Три мерила качества архитектуры, названные Витрувием больше двух тысяч лет назад, – польза, прочность и красота, – до сих пор остаются релевантными, если допустить, что трактовать каждое из слов можно достаточно многозначно. На медали Притцкера[27], самой престижной современной архитектурной премии, на одной стороне написано: «COMMODITY FRIMNESS DELIGHT». Так римские слова в довольно вольном переводе «Десяти книг об архитектуре» интерпретировал англичанин сэр Генри Уоттон в XVII веке. Слова commodity и delight означают не то же, что русские прочность и красота, они прямо указывают на восприятие пользователем. Непреходящие ценности потому и не подвержены разрушению временем, что способны выражать себя сообразно обстоятельствам. То, что считалось прочным тысячелетия назад, сегодня покажется громоздким.

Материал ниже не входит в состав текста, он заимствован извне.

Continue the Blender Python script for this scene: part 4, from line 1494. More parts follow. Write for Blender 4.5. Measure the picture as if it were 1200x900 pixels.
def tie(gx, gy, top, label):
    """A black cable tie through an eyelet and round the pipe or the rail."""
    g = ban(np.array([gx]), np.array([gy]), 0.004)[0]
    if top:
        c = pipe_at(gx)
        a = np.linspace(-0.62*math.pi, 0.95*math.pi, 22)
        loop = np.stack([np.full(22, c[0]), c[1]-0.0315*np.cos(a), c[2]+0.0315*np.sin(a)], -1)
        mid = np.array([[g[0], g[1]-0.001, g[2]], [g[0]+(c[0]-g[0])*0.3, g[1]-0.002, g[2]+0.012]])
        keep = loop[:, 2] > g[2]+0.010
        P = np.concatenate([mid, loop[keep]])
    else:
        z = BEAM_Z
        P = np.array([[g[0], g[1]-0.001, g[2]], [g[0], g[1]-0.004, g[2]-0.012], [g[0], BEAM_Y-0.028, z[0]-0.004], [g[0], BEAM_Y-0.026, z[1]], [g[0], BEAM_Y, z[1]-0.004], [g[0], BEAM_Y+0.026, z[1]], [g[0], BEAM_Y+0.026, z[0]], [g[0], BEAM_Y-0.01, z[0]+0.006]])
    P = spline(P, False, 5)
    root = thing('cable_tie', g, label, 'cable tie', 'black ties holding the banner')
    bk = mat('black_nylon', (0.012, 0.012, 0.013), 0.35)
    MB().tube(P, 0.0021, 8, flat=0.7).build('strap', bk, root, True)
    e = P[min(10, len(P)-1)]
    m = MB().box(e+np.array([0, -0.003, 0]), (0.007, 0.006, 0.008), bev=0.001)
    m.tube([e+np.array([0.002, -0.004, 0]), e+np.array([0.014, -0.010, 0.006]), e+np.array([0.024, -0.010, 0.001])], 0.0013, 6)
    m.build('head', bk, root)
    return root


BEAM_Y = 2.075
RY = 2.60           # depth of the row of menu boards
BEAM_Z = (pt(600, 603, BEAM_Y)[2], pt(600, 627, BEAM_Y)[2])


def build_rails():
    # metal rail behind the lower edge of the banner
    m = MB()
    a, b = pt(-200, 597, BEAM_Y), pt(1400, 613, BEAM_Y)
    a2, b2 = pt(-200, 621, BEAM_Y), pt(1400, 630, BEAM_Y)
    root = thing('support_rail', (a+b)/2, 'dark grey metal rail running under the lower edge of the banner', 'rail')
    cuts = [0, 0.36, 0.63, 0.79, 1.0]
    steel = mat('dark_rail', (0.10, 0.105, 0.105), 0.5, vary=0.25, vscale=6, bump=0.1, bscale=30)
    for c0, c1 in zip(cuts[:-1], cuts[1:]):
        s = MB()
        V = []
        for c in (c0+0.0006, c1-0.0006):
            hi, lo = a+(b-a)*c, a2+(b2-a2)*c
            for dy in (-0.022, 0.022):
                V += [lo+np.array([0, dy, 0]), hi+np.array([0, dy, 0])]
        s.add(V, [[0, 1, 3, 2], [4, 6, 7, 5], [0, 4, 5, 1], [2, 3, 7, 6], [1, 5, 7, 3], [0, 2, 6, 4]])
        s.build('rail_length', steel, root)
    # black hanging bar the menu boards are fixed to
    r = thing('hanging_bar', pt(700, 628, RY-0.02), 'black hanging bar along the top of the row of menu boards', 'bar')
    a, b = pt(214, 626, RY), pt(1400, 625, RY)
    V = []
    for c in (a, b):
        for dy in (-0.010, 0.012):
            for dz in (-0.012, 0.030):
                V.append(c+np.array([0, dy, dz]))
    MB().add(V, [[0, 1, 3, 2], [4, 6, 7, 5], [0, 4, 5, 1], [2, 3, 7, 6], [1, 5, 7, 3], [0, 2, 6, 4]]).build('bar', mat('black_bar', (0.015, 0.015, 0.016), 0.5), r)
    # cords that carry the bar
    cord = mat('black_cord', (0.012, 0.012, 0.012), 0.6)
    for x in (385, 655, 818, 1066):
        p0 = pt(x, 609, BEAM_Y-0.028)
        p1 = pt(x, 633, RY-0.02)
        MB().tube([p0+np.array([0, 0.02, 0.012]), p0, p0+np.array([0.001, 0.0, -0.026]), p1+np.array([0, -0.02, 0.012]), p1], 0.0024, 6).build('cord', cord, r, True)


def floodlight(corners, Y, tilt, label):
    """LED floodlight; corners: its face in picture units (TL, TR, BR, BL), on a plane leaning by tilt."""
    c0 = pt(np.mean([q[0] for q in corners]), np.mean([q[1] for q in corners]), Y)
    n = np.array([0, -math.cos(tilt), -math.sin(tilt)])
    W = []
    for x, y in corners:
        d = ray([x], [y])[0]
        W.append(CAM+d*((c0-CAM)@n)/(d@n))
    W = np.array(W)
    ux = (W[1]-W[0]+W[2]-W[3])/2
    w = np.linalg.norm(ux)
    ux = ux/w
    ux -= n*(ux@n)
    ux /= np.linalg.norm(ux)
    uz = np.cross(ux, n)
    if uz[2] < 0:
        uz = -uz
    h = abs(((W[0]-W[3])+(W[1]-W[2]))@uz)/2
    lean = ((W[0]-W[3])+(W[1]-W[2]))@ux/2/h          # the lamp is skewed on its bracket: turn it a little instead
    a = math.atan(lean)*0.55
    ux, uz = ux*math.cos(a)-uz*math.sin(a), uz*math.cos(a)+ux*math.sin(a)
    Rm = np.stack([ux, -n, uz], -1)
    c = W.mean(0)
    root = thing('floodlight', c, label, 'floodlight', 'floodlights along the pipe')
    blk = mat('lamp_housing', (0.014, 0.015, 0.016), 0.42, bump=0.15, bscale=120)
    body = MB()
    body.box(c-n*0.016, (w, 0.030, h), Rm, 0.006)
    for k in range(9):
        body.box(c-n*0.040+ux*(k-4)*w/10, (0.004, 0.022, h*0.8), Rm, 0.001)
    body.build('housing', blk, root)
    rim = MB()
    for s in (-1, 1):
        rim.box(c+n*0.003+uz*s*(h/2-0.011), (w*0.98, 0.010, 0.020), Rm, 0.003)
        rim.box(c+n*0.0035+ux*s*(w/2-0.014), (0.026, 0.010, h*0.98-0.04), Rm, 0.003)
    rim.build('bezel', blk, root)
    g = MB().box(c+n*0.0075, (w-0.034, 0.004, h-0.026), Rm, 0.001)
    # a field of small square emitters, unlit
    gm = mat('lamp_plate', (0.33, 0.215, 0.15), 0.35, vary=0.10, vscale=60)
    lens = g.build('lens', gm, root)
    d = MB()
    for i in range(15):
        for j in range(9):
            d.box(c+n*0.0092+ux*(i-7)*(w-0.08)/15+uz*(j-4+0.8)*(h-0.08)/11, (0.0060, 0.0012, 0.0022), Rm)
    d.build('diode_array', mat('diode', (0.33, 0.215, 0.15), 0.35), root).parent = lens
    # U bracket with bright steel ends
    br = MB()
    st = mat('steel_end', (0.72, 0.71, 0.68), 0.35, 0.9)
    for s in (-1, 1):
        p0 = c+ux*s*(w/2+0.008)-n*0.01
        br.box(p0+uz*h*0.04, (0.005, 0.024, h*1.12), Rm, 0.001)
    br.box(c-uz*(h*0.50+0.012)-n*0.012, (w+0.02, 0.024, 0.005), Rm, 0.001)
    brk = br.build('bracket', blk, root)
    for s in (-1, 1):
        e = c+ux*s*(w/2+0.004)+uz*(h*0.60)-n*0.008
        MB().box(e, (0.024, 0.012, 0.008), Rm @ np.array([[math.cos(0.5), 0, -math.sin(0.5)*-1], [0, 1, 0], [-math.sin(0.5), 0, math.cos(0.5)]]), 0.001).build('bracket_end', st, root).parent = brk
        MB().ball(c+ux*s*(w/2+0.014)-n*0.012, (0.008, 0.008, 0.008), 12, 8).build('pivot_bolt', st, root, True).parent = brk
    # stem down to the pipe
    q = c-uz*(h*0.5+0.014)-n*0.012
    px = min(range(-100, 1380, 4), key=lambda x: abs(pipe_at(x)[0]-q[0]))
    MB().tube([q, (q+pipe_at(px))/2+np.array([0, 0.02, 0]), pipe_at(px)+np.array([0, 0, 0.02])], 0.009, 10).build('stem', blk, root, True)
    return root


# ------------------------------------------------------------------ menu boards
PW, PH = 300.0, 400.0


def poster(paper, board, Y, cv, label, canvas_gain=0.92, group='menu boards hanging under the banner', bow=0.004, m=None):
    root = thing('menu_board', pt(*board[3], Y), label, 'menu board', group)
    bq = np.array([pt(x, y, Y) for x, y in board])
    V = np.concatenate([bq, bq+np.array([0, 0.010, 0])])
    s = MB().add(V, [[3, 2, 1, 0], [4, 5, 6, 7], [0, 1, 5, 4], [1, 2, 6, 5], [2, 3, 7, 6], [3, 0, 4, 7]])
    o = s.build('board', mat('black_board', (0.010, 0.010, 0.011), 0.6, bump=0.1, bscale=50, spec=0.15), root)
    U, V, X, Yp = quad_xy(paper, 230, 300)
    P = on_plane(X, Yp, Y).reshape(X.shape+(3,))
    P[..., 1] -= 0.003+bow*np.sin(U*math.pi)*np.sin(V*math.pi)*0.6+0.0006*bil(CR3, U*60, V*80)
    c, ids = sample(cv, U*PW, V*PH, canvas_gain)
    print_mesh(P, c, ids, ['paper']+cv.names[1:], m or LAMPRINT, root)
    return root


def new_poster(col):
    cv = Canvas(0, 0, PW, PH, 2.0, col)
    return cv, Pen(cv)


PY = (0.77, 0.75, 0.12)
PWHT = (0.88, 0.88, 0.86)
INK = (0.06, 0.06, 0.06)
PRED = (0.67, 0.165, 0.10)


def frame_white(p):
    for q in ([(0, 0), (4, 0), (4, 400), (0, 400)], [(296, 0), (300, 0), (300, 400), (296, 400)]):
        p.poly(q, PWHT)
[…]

Уникальным здание делает обладание не каждым из витрувианских качеств по-отдельности, но их неотделимость друг от друга. Как раз в ней скрыта гениальность, заставляющая нас благоговеть перед создателем. Форма и конструкция купола Брунеллески так сложно сплетены, так безнадежно зависимы друг от друга, что никакие доказательства первичности чего-то одного не выдержат критики. Дневной свет не смог бы свободно течь под купол Пантеона в Париже, не решись его автор на сложный технический эксперимент. Здание оперы в Осло бюро Snohetta в виде айсберга, по скатам крыши которого можно гулять, а иногда и съезжать с них как с ледяной горки, называют выдающимся именно потому, что образ и функция в нем взаимообусловлены.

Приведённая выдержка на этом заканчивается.